#### [DIRECTIONS]
The records below must be written out exactly, with every picture left behind.

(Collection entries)
»»
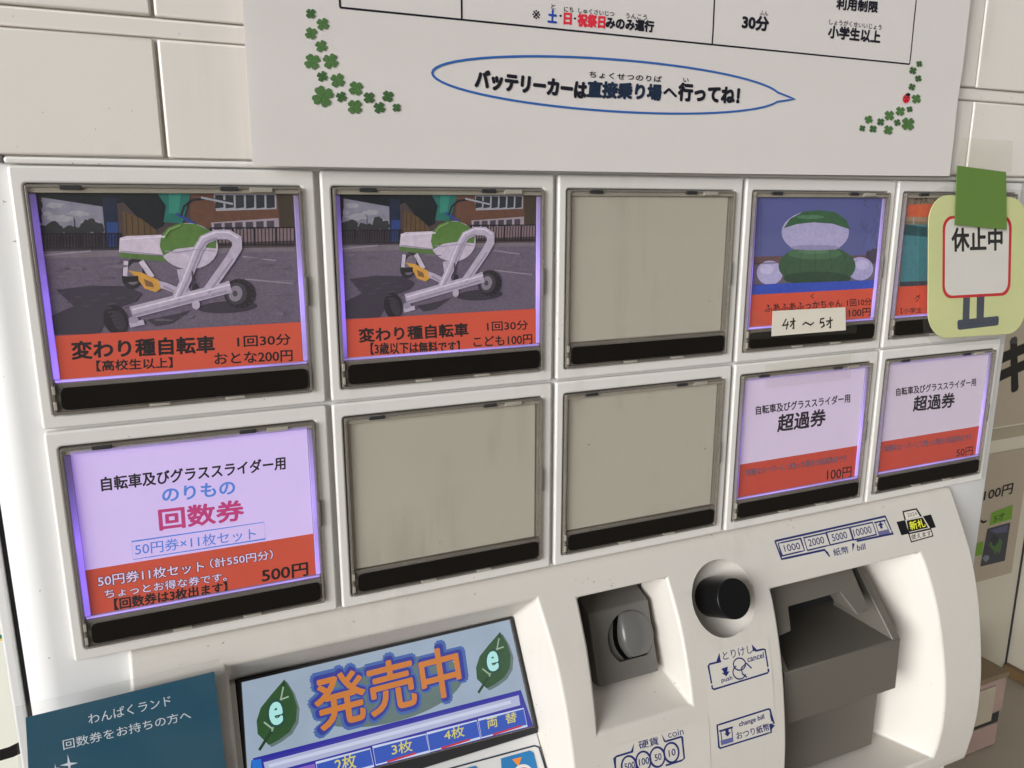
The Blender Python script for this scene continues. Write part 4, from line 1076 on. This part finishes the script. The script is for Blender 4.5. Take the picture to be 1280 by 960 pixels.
pr.stroke([(66, 545), (85, 558), (110, 548)], 0.05, FAR)
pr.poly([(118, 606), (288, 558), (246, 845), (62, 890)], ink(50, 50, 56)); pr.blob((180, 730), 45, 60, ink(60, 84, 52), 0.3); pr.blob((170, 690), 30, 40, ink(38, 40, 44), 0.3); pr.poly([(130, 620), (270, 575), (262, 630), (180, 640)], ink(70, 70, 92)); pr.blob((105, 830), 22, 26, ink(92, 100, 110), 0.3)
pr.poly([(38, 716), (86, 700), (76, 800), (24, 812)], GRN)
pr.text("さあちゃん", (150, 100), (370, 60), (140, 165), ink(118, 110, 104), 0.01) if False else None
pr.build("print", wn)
ln = bk("left_notice", "cream notice with a black line on the wall past the machine's left edge", "notice", [(-4.2, 3.6), (-1.55, 3.6), (-1.55, 9.0), (-4.2, 9.0)], ink(222, 216, 202))
pr = Print(BP, PX, 0.0); pr.polyuv([(-4.2, 3.62), (-1.56, 3.62), (-1.56, 9.0), (-4.2, 9.0)], ink(222, 216, 202, spread=0.03, scale=8))
pr.stroke([(-30, 950), (0, 944), (14, 940), (34, 930)], 0.16, FAR); pr.stroke([(-10, 800), (3, 795), (12, 786)], 0.05, ink(44, 110, 80)); pr.stroke([(-10, 804), (3, 799), (14, 790)], 0.03, ink(210, 190, 80))
pr.build("print", ln)

# bundle of packets on the floor at the right
PK = plastic("pink_wrapper", (0.36, 0.25, 0.22), 0.6, 0.2, 14, 0.0, 0.0); CARD_ = plastic("brown_cardboard", (0.20, 0.145, 0.09), 0.7, 0.2, 12); CRM = plastic("cream_paper", (0.42, 0.36, 0.28), 0.6, 0.15, 14)
bd = empty("packet_bundle", W(14.6, FLOOR_V, -5.6), "bundle of pink wrapped packets topped with brown cardboard on the floor", "bundle")
bx0, bx1, bd0, bd1 = 14.0, 15.36, -7.35, -5.95
m = MB(); m.box(bx0, bx1, FLOOR_V - 0.54, FLOOR_V - 0.006, bd0, bd1, PK, 0.05); m.build("lower_packet", bd)
m = MB(); m.box(bx0 + .02, bx1 - .01, FLOOR_V - 0.80, FLOOR_V - 0.542, bd0, bd1 - 0.02, SHADOWGAP, 0.02); m.build("dark_strap", bd)
m = MB(); m.box(bx0, bx1 + .03, FLOOR_V - 1.60, FLOOR_V - 0.802, bd0, bd1 + .02, PK, 0.06); m.build("upper_packet", bd)
m = MB(); m.box(bx0, bx1 + .04, FLOOR_V - 1.72, FLOOR_V - 1.602, bd0, bd1 + .03, CARD_, 0.02); m.build("cardboard_lid", bd)
m = MB(); m.box(bx0, bx1 - .35, FLOOR_V - 1.50, FLOOR_V - 0.70, bd1 + .022, bd1 + .05, CRM, 0.01); m.build("paper_wrapper", bd)
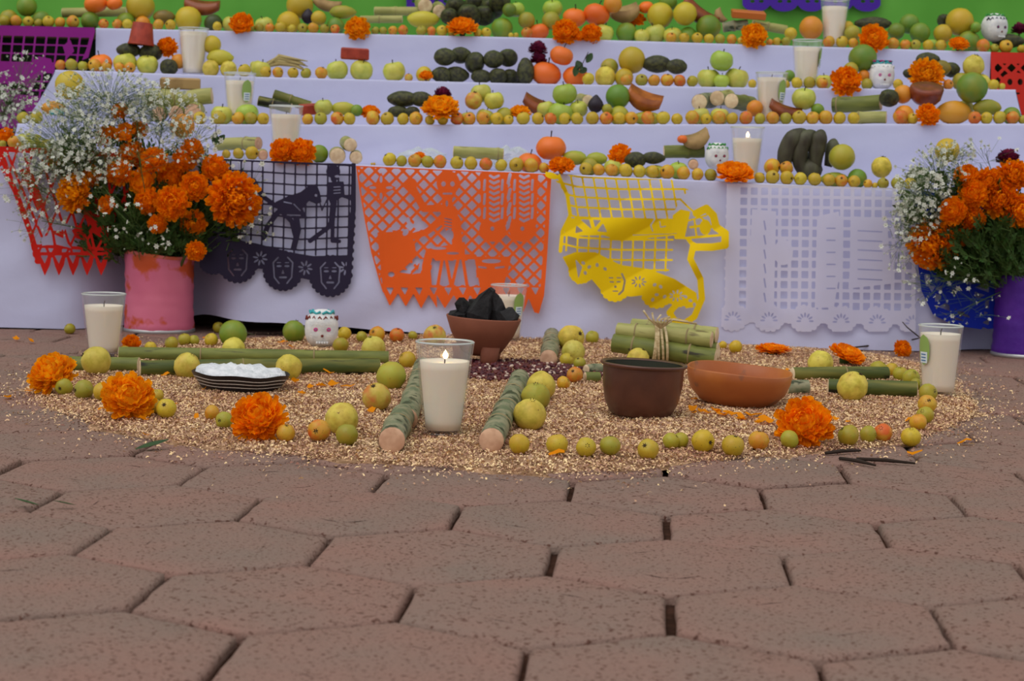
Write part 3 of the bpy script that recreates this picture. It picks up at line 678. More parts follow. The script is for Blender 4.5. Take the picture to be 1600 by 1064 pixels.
MESH = {
    't': [fruit_mesh('tejocote', [M_FRUIT, M_CALYX], 1, 0.94, dip=0.06, lump=0.05, seed=s, cal=True) for s in range(4)],
    'a': [fruit_mesh('apple', [M_APPLE, M_CALYX], 1, 0.92, dip=0.26, pear=-0.06, dipb=0.14, lump=0.04, seed=s, n=20) for s in range(3)],
    'l': [fruit_mesh('lime', [M_CITRUS], 1, 0.98, lump=0.02, seed=s, n=20) for s in range(3)],
    'm': [fruit_mesh('mandarin', [M_CITRUS, M_CALYX], 1, 0.8, dip=0.1, dipb=0.08, lump=0.03, seed=s, n=20, cal=False) for s in range(3)],
    'v': [fruit_mesh('avocado', [M_AVO], 1, 1.32, pear=0.22, lump=0.04, seed=s, n=18) for s in range(3)],
    'u': [fruit_mesh('mango', [M_CITRUS], 1, 1.0, pear=0.12, lump=0.05, seed=s, n=18) for s in range(3)],
    'G': [fruit_mesh('guava', [M_GUAVA, M_CALYX], 1, 1.02, pear=0.05, dip=0.03, lump=0.045, seed=s, n=24, m=16, cal=True) for s in range(4)],
    'f': [fruit_mesh('fig', [M_FIG], 1, 1.15, pear=0.5, lump=0.04)],
}
MESH['n'] = MESH['l']
for me in MESH['a']:
    pass
NAME = {'t': 'tejocote', 'a': 'apple', 'l': 'lime', 'n': 'orange', 'm': 'mandarin', 'v': 'avocado', 'u': 'mango', 'G': 'guava', 'f': 'fig'}
FCOL = {('t', 'y'): (198, 172, 42, .12), ('t', 'g'): (160, 154, 42, .12), ('t', 'o'): (208, 164, 42, .55), ('t', 'r'): (204, 142, 42, 1.2),
        ('a', 'y'): (200, 200, 84, .2), ('a', 'g'): (164, 192, 72, .05), ('l', 'g'): (104, 140, 40, .15), ('l', 'y'): (160, 158, 48, .25), ('l', 'd'): (56, 72, 30, 0),
        ('n', 'y'): (192, 168, 42, .3), ('n', 'o'): (226, 140, 36, .4), ('m', 'o'): (240, 118, 34, 0), ('v', 'd'): (50, 50, 30, 0),
        ('u', 'g'): (150, 158, 48, .2), ('u', 'y'): (190, 186, 60, .15), ('u', 'o'): (212, 140, 40, .5), ('u', 'b'): (118, 106, 40, .2),
        ('G', 'y'): (216, 200, 84, .15), ('G', 'r'): (212, 186, 80, .8), ('G', 'g'): (176, 178, 62, .1), ('f', 'd'): (50, 40, 50, 0)}
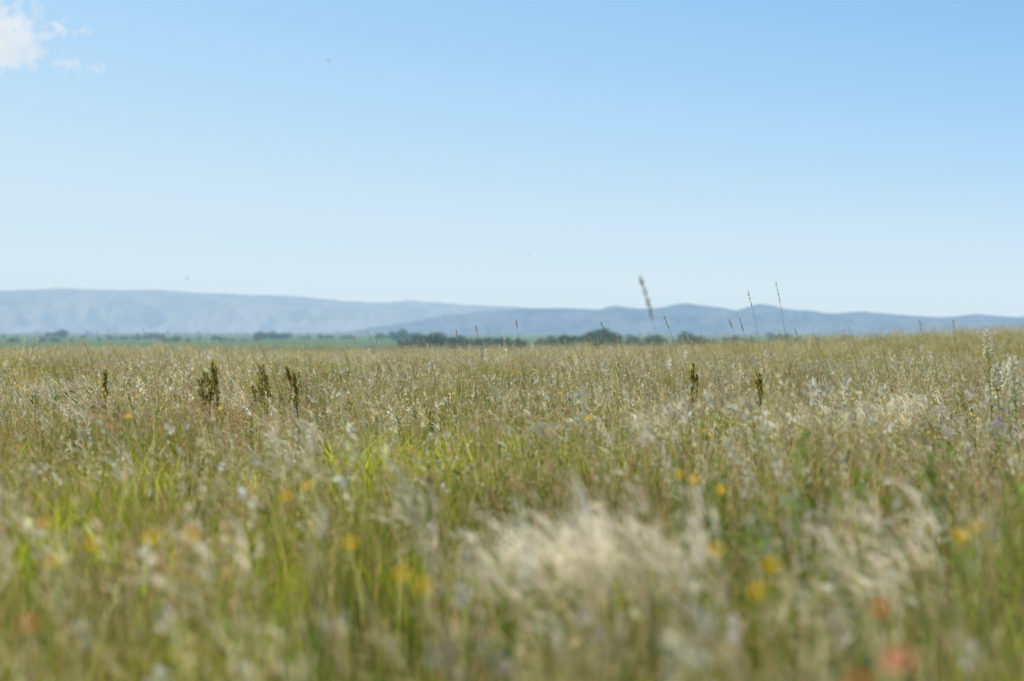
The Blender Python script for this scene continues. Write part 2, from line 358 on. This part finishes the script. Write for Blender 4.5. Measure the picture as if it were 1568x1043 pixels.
««
#### [SOLUTION TO THIS PROBLEM]
The Blender Python script for this scene continues. Write part 4, from line 1076 on. This part finishes the script. The script is for Blender 4.5. Take the picture to be 1280 by 960 pixels.
pr.stroke([(66, 545), (85, 558), (110, 548)], 0.05, FAR)
pr.poly([(118, 606), (288, 558), (246, 845), (62, 890)], ink(50, 50, 56)); pr.blob((180, 730), 45, 60, ink(60, 84, 52), 0.3); pr.blob((170, 690), 30, 40, ink(38, 40, 44), 0.3); pr.poly([(130, 620), (270, 575), (262, 630), (180, 640)], ink(70, 70, 92)); pr.blob((105, 830), 22, 26, ink(92, 100, 110), 0.3)
pr.poly([(38, 716), (86, 700), (76, 800), (24, 812)], GRN)
pr.text("さあちゃん", (150, 100), (370, 60), (140, 165), ink(118, 110, 104), 0.01) if False else None
pr.build("print", wn)
ln = bk("left_notice", "cream notice with a black line on the wall past the machine's left edge", "notice", [(-4.2, 3.6), (-1.55, 3.6), (-1.55, 9.0), (-4.2, 9.0)], ink(222, 216, 202))
pr = Print(BP, PX, 0.0); pr.polyuv([(-4.2, 3.62), (-1.56, 3.62), (-1.56, 9.0), (-4.2, 9.0)], ink(222, 216, 202, spread=0.03, scale=8))
pr.stroke([(-30, 950), (0, 944), (14, 940), (34, 930)], 0.16, FAR); pr.stroke([(-10, 800), (3, 795), (12, 786)], 0.05, ink(44, 110, 80)); pr.stroke([(-10, 804), (3, 799), (14, 790)], 0.03, ink(210, 190, 80))
pr.build("print", ln)

# bundle of packets on the floor at the right
PK = plastic("pink_wrapper", (0.36, 0.25, 0.22), 0.6, 0.2, 14, 0.0, 0.0); CARD_ = plastic("brown_cardboard", (0.20, 0.145, 0.09), 0.7, 0.2, 12); CRM = plastic("cream_paper", (0.42, 0.36, 0.28), 0.6, 0.15, 14)
bd = empty("packet_bundle", W(14.6, FLOOR_V, -5.6), "bundle of pink wrapped packets topped with brown cardboard on the floor", "bundle")
bx0, bx1, bd0, bd1 = 14.0, 15.36, -7.35, -5.95
m = MB(); m.box(bx0, bx1, FLOOR_V - 0.54, FLOOR_V - 0.006, bd0, bd1, PK, 0.05); m.build("lower_packet", bd)
m = MB(); m.box(bx0 + .02, bx1 - .01, FLOOR_V - 0.80, FLOOR_V - 0.542, bd0, bd1 - 0.02, SHADOWGAP, 0.02); m.build("dark_strap", bd)
m = MB(); m.box(bx0, bx1 + .03, FLOOR_V - 1.60, FLOOR_V - 0.802, bd0, bd1 + .02, PK, 0.06); m.build("upper_packet", bd)
m = MB(); m.box(bx0, bx1 + .04, FLOOR_V - 1.72, FLOOR_V - 1.602, bd0, bd1 + .03, CARD_, 0.02); m.build("cardboard_lid", bd)
m = MB(); m.box(bx0, bx1 - .35, FLOOR_V - 1.50, FLOOR_V - 0.70, bd1 + .022, bd1 + .05, CRM, 0.01); m.build("paper_wrapper", bd)
Write part 3 of the bpy script that recreates this picture. It picks up at line 678. More parts follow. The script is for Blender 4.5. Take the picture to be 1600 by 1064 pixels.
MESH = {
    't': [fruit_mesh('tejocote', [M_FRUIT, M_CALYX], 1, 0.94, dip=0.06, lump=0.05, seed=s, cal=True) for s in range(4)],
    'a': [fruit_mesh('apple', [M_APPLE, M_CALYX], 1, 0.92, dip=0.26, pear=-0.06, dipb=0.14, lump=0.04, seed=s, n=20) for s in range(3)],
    'l': [fruit_mesh('lime', [M_CITRUS], 1, 0.98, lump=0.02, seed=s, n=20) for s in range(3)],
    'm': [fruit_mesh('mandarin', [M_CITRUS, M_CALYX], 1, 0.8, dip=0.1, dipb=0.08, lump=0.03, seed=s, n=20, cal=False) for s in range(3)],
    'v': [fruit_mesh('avocado', [M_AVO], 1, 1.32, pear=0.22, lump=0.04, seed=s, n=18) for s in range(3)],
    'u': [fruit_mesh('mango', [M_CITRUS], 1, 1.0, pear=0.12, lump=0.05, seed=s, n=18) for s in range(3)],
    'G': [fruit_mesh('guava', [M_GUAVA, M_CALYX], 1, 1.02, pear=0.05, dip=0.03, lump=0.045, seed=s, n=24, m=16, cal=True) for s in range(4)],
    'f': [fruit_mesh('fig', [M_FIG], 1, 1.15, pear=0.5, lump=0.04)],
}
MESH['n'] = MESH['l']
for me in MESH['a']:
    pass
NAME = {'t': 'tejocote', 'a': 'apple', 'l': 'lime', 'n': 'orange', 'm': 'mandarin', 'v': 'avocado', 'u': 'mango', 'G': 'guava', 'f': 'fig'}
FCOL = {('t', 'y'): (198, 172, 42, .12), ('t', 'g'): (160, 154, 42, .12), ('t', 'o'): (208, 164, 42, .55), ('t', 'r'): (204, 142, 42, 1.2),
        ('a', 'y'): (200, 200, 84, .2), ('a', 'g'): (164, 192, 72, .05), ('l', 'g'): (104, 140, 40, .15), ('l', 'y'): (160, 158, 48, .25), ('l', 'd'): (56, 72, 30, 0),
        ('n', 'y'): (192, 168, 42, .3), ('n', 'o'): (226, 140, 36, .4), ('m', 'o'): (240, 118, 34, 0), ('v', 'd'): (50, 50, 30, 0),
        ('u', 'g'): (150, 158, 48, .2), ('u', 'y'): (190, 186, 60, .15), ('u', 'o'): (212, 140, 40, .5), ('u', 'b'): (118, 106, 40, .2),
        ('G', 'y'): (216, 200, 84, .15), ('G', 'r'): (212, 186, 80, .8), ('G', 'g'): (176, 178, 62, .1), ('f', 'd'): (50, 40, 50, 0)}
The Blender Python script for this scene continues. Write part 2, from line 358 on. This part finishes the script. Write for Blender 4.5. Measure the picture as if it were 1568x1043 pixels.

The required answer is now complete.